- [PROMPT]: Below are entries; repeat exactly, and nothing else, the lines from the one holding "Reconstruct this image" through the one holding "PI = math.pi", inclusive. Leave the pictures out.

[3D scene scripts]
»»

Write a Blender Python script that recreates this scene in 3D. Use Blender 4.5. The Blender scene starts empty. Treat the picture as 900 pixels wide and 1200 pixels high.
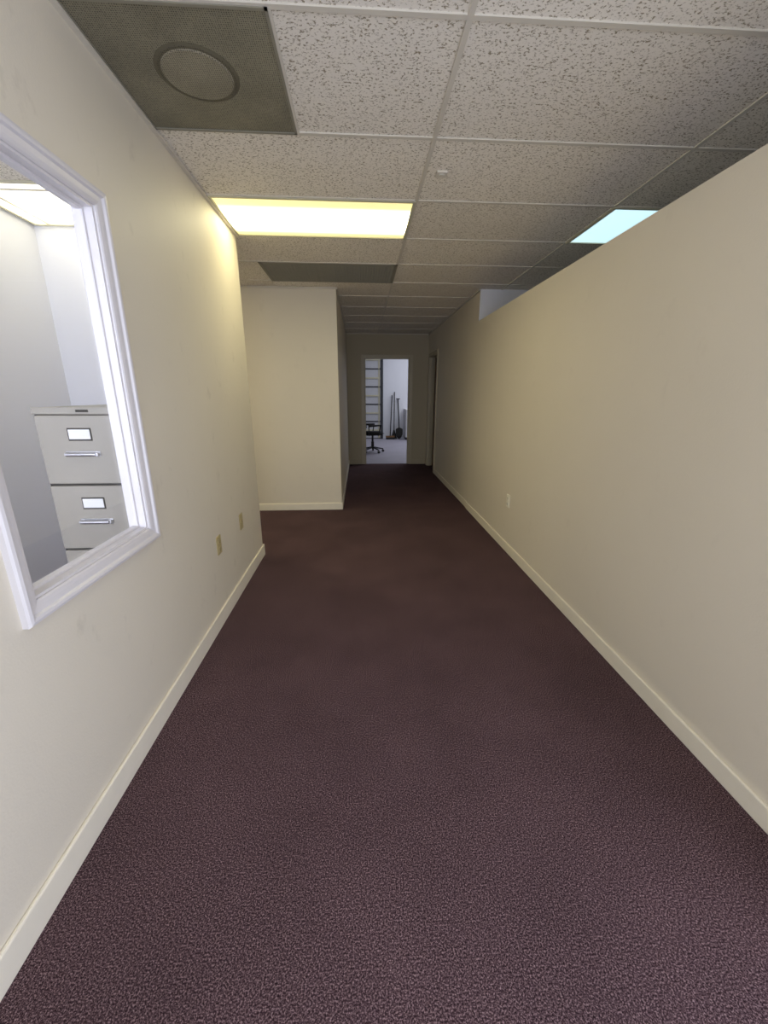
import bpy, bmesh, math
from mathutils import Matrix, Vector
T=0.6096
H=2.4826; XL=-.88; XR=1.3253; XR2=1.335; Y0=2.19; Y2=3.4154; Y3=4.869; X4=-.2417; Y5=8.2464; Y1=4.8423; PT=2.1617; A=.3515
YB=-1.2; TOP=2.62; XO=-.945
scn=bpy.context.scene
scn.view_settings.view_transform='Standard'
scn.view_settings.look='None'
scn.view_settings.exposure=0

# ---------------- materials ----------------
def lin(c):
    return tuple((x/255/12.92 if x/255<=.04045 else ((x/255+.055)/1.055)**2.4) for x in c)+(1,)
def newmat(name):
    m=bpy.data.materials.new(name); m.use_nodes=True
    nt=m.node_tree; return m,nt,nt.nodes['Principled BSDF']
def simple(name,rgb,rough=.5,metal=0,noise=0.03,nscale=12,bump=0,bscale=200,scuff=0):
    m,nt,b=newmat(name); c=lin(rgb)
    b.inputs['Roughness'].default_value=rough; b.inputs['Metallic'].default_value=metal
    tc=nt.nodes.new('ShaderNodeTexCoord'); n=nt.nodes.new('ShaderNodeTexNoise')
    n.inputs['Scale'].default_value=nscale; n.inputs['Detail'].default_value=4
    nt.links.new(tc.outputs['Object'],n.inputs['Vector'])
    mx=nt.nodes.new('ShaderNodeMix'); mx.data_type='RGBA'
    mx.inputs[6].default_value=tuple(x*(1-noise*2) for x in c[:3])+(1,)
    mx.inputs[7].default_value=tuple(min(1,x*(1+noise*2)) for x in c[:3])+(1,)
    nt.links.new(n.outputs['Fac'],mx.inputs[0]); out=mx.outputs[2]
    if scuff:
        mp=nt.nodes.new('ShaderNodeMapping'); mp.inputs['Scale'].default_value=(1,1,.6); nt.links.new(tc.outputs['Object'],mp.inputs[0])
        n3=nt.nodes.new('ShaderNodeTexNoise'); n3.inputs['Scale'].default_value=9; n3.inputs['Detail'].default_value=7; n3.inputs['Roughness'].default_value=.62
        nt.links.new(mp.outputs[0],n3.inputs['Vector'])
        mr=nt.nodes.new('ShaderNodeMapRange'); mr.inputs[1].default_value=.61; mr.inputs[2].default_value=.74; mr.inputs[3].default_value=0; mr.inputs[4].default_value=scuff
        nt.links.new(n3.outputs['Fac'],mr.inputs[0])
        m2=nt.nodes.new('ShaderNodeMix'); m2.data_type='RGBA'; m2.inputs[7].default_value=lin((130,118,98))
        nt.links.new(mr.outputs[0],m2.inputs[0]); nt.links.new(out,m2.inputs[6]); out=m2.outputs[2]
    nt.links.new(out,b.inputs['Base Color'])
    if bump:
        n2=nt.nodes.new('ShaderNodeTexNoise'); n2.inputs['Scale'].default_value=bscale
        nt.links.new(tc.outputs['Object'],n2.inputs['Vector'])
        bp=nt.nodes.new('ShaderNodeBump'); bp.inputs['Strength'].default_value=bump; bp.inputs['Distance'].default_value=.002
        nt.links.new(n2.outputs['Fac'],bp.inputs['Height']); nt.links.new(bp.outputs[0],b.inputs['Normal'])
    return m
def emis(name,rgb,strength,rgb2=None,s2=None,axis=1,c0=0,half=.3):
    m,nt,b=newmat(name)
    b.inputs['Base Color'].default_value=(.8,.8,.8,1)
    b.inputs['Emission Color'].default_value=lin(rgb); b.inputs['Emission Strength'].default_value=strength
    if rgb2:
        tc=nt.nodes.new('ShaderNodeTexCoord'); sp=nt.nodes.new('ShaderNodeSeparateXYZ')
        nt.links.new(tc.outputs['Object'],sp.inputs[0])
        def math_(op,a,bv):
            x=nt.nodes.new('ShaderNodeMath'); x.operation=op
            nt.links.new(a,x.inputs[0])
            if bv is not None: x.inputs[1].default_value=bv
            return x.outputs[0]
        d=math_('ABSOLUTE',math_('SUBTRACT',sp.outputs[axis],c0),None)
        mr=nt.nodes.new('ShaderNodeMapRange'); mr.interpolation_type='SMOOTHSTEP'
        mr.inputs[1].default_value=half*.1; mr.inputs[2].default_value=half*.8
        nt.links.new(d,mr.inputs[0])
        mx=nt.nodes.new('ShaderNodeMix'); mx.data_type='RGBA'
        mx.inputs[6].default_value=tuple(x*strength for x in lin(rgb)[:3])+(1,)
        mx.inputs[7].default_value=tuple(x*s2 for x in lin(rgb2)[:3])+(1,)
        nt.links.new(mr.outputs[0],mx.inputs[0]); nt.links.new(mx.outputs[2],b.inputs['Emission Color'])
        b.inputs['Emission Strength'].default_value=1
    return m

M_wall=simple('wall_paint_cream',(224,216,198),.55,noise=.02,nscale=1.8,bump=.25,bscale=140,scuff=.06)
M_walll=simple('wall_paint_cream_scuffed',(222,214,196),.55,noise=.025,nscale=1.8,bump=.25,bscale=140,scuff=.2)
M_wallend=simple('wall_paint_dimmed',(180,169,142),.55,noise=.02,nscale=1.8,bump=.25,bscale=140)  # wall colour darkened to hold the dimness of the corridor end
M_wallw=simple('wall_paint_white',(230,231,238),.6,noise=.015,nscale=2,bump=.2,bscale=140)
M_trim=simple('trim_paint',(238,231,212),.4,noise=.03,nscale=9,bump=.1)
M_wtrim=simple('window_trim_paint',(220,216,216),.35,noise=.02,nscale=9,bump=.1)
M_grid=simple('tbar_paint',(214,208,194),.5)
M_metalgray=simple('light_frame_metal',(200,195,170),.4)
M_cab=simple('cabinet_enamel',(160,155,144),.4,noise=.02)
M_cabd=simple('cabinet_gap',(60,58,54),.7)
M_chrome=simple('chrome',(205,205,208),.35,1)
M_label=simple('label_paper',(236,236,234),.6)
M_black=simple('black_plastic',(22,22,24),.45)
M_fabric=simple('black_fabric',(26,26,28),.9,bump=.3)
M_outlet=simple('outlet_almond',(186,170,124),.4)
M_outletw=simple('outlet_ivory',(240,236,220),.4)
M_slot=simple('outlet_slot',(40,36,30),.6)
M_wood=simple('wood_handle',(120,88,55),.6,noise=.1,nscale=30)
M_conc=simple('garage_concrete',(158,154,166),.6,noise=.06,nscale=3,bump=.2)
M_gdoor=simple('garage_door_paint',(200,201,206),.5)
M_gline=simple('garage_door_seam',(52,54,60),.6)
M_cwhite=simple('cabinet_white',(236,236,236),.4)

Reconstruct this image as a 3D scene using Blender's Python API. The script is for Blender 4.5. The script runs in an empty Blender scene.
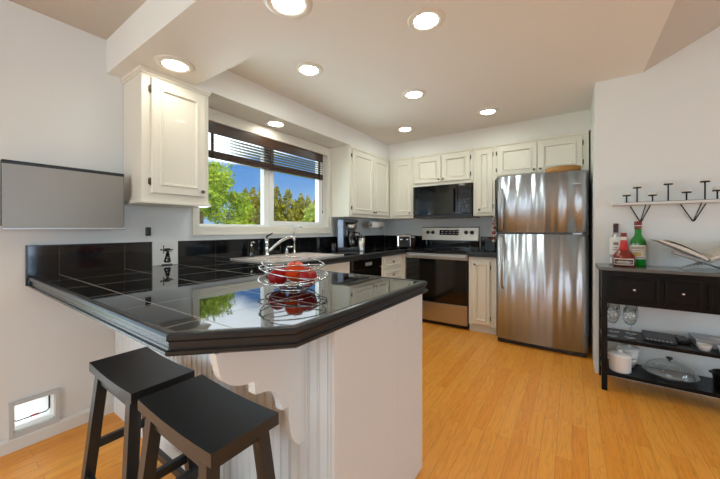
import bpy, bmesh, math, random
from mathutils import Vector, Matrix
random.seed(7)
SC = bpy.context.scene
COL = SC.collection
PI = math.pi

# ------------------------------------------------------------------ camera, world, sun, daylight, exposure
cam = bpy.data.cameras.new('camera')
cam.sensor_width = 36.0
cam.lens = 307.5 / 720 * 36
cam.shift_y = -(239.5 - 229.5) / 720
cam.clip_start = 0.02
cam.clip_end = 300
cam_o = bpy.data.objects.new('camera', cam)
COL.objects.link(cam_o)
cam_o.location = (0, 0, 1.18)
cam_o.rotation_euler = (PI / 2, 0, math.radians(34.587))
SC.camera = cam_o

SC.view_settings.view_transform = 'Standard'
SC.view_settings.look = 'None'
SC.view_settings.gamma = 1
SC.view_settings.use_curve_mapping = False
SC.view_settings.exposure = -0.14
try:
    SC.cycles.use_denoising = True
    SC.cycles.max_bounces = 10
    SC.cycles.diffuse_bounces = 5
    SC.cycles.glossy_bounces = 5
    SC.cycles.transparent_max_bounces = 32
    SC.cycles.sample_clamp_indirect = 6
except Exception:
    pass

world = bpy.data.worlds.new('sky')
SC.world = world
world.use_nodes = True
wn = world.node_tree
wn.nodes.clear()
w_out = wn.nodes.new('ShaderNodeOutputWorld')
w_bg = wn.nodes.new('ShaderNodeBackground')
w_tc = wn.nodes.new('ShaderNodeTexCoord')
w_sep = wn.nodes.new('ShaderNodeSeparateXYZ')
w_ramp = wn.nodes.new('ShaderNodeValToRGB')
w_noise = wn.nodes.new('ShaderNodeTexNoise')
w_add = wn.nodes.new('ShaderNodeMath')
w_add.operation = 'MULTIPLY_ADD'
w_add.inputs[1].default_value = 0.16
w_noise.inputs['Scale'].default_value = 3.2
w_noise.inputs['Detail'].default_value = 6
cr = w_ramp.color_ramp
cr.elements[0].position = 0.0
cr.elements[0].color = (0.62, 0.78, 1.0, 1)
cr.elements[1].position = 1.0
cr.elements[1].color = (2.6, 3.0, 3.4, 1)
for pos, c in ((0.16, (0.36, 0.60, 0.98, 1)), (0.22, (0.20, 0.44, 0.88, 1)), (0.285, (0.15, 0.38, 0.86, 1)),
               (0.32, (2.2, 2.4, 2.6, 1)), (0.45, (4.2, 4.4, 4.6, 1))):
    e = cr.elements.new(pos)
    e.color = c
wn.links.new(w_tc.outputs['Generated'], w_sep.inputs[0])
wn.links.new(w_tc.outputs['Generated'], w_noise.inputs['Vector'])
wn.links.new(w_noise.outputs['Fac'], w_add.inputs[0])
wn.links.new(w_sep.outputs['Z'], w_add.inputs[2])
wn.links.new(w_add.outputs[0], w_ramp.inputs[0])
wn.links.new(w_ramp.outputs[0], w_bg.inputs['Color'])
wn.links.new(w_bg.outputs[0], w_out.inputs['Surface'])
w_bg.inputs['Strength'].default_value = 1.0


def lamp(name, kind, loc, rot, energy, color=(1, 1, 1), **kw):
    l = bpy.data.lights.new(name, kind)
    l.energy = energy
    l.color = color
    for k, v in kw.items():
        setattr(l, k, v)
    o = bpy.data.objects.new(name, l)
    COL.objects.link(o)
    o.location = loc
    o.rotation_euler = rot
    return o


sun_o = lamp('sun', 'SUN', (0, 0, 20), (0, 0, 0), 3.6, (1.0, 0.93, 0.78), angle=0.01)
sun_o.rotation_euler = Vector((-0.75, 0.30, -0.62)).to_track_quat('-Z', 'Y').to_euler()
# daylight entering through the glass door beside the camera and the big window behind it
lamp('daylight_glass_door', 'AREA', (-2.66, -0.85, 1.10), (0, -PI / 2 - 0.35, 0), 16, (0.72, 0.88, 1.0),
     shape='RECTANGLE', size=1.9, size_y=1.8)
lamp('daylight_rear_window', 'AREA', (-0.90, -3.30, 1.45), (PI / 2 + 0.25, 0, 0), 66, (0.76, 0.89, 1.0),
     shape='RECTANGLE', size=2.6, size_y=1.7)
lamp('side_fill', 'AREA', (5.30, 0.10, 1.30), (0, PI / 2 + 0.10, 0), 125, (0.64, 0.83, 1.0),
     shape='RECTANGLE', size=1.6, size_y=2.9)  # added fill lamp for ceiling and walls, set in an unseen side opening

# fill lamp added outside, below the kitchen window, to brighten the kitchen ceiling
up_fill = lamp('ceiling_fill', 'AREA', (-4.1, 2.1, 0.30), (0, 0, 0), 330, (0.84, 0.94, 1.0),
            shape='RECTANGLE', size=1.8, size_y=3.4)
up_fill.rotation_euler = Vector((3.2, 0.1, 2.1)).to_track_quat('-Z', 'Y').to_euler()

# ------------------------------------------------------------------ key dimensions (metres)
XL, YB, YW, XW = -2.457, 4.25, 3.20, 0.155
ZC, ZS, ZK = 2.394, 2.18, 0.92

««

- [TASK ANSWER]:
Reconstruct this image as a 3D scene using Blender's Python API. The script is for Blender 4.5. The script runs in an empty Blender scene.
import bpy, bmesh, math, random
from mathutils import Vector, Matrix
random.seed(7)
SC = bpy.context.scene
COL = SC.collection
PI = math.pi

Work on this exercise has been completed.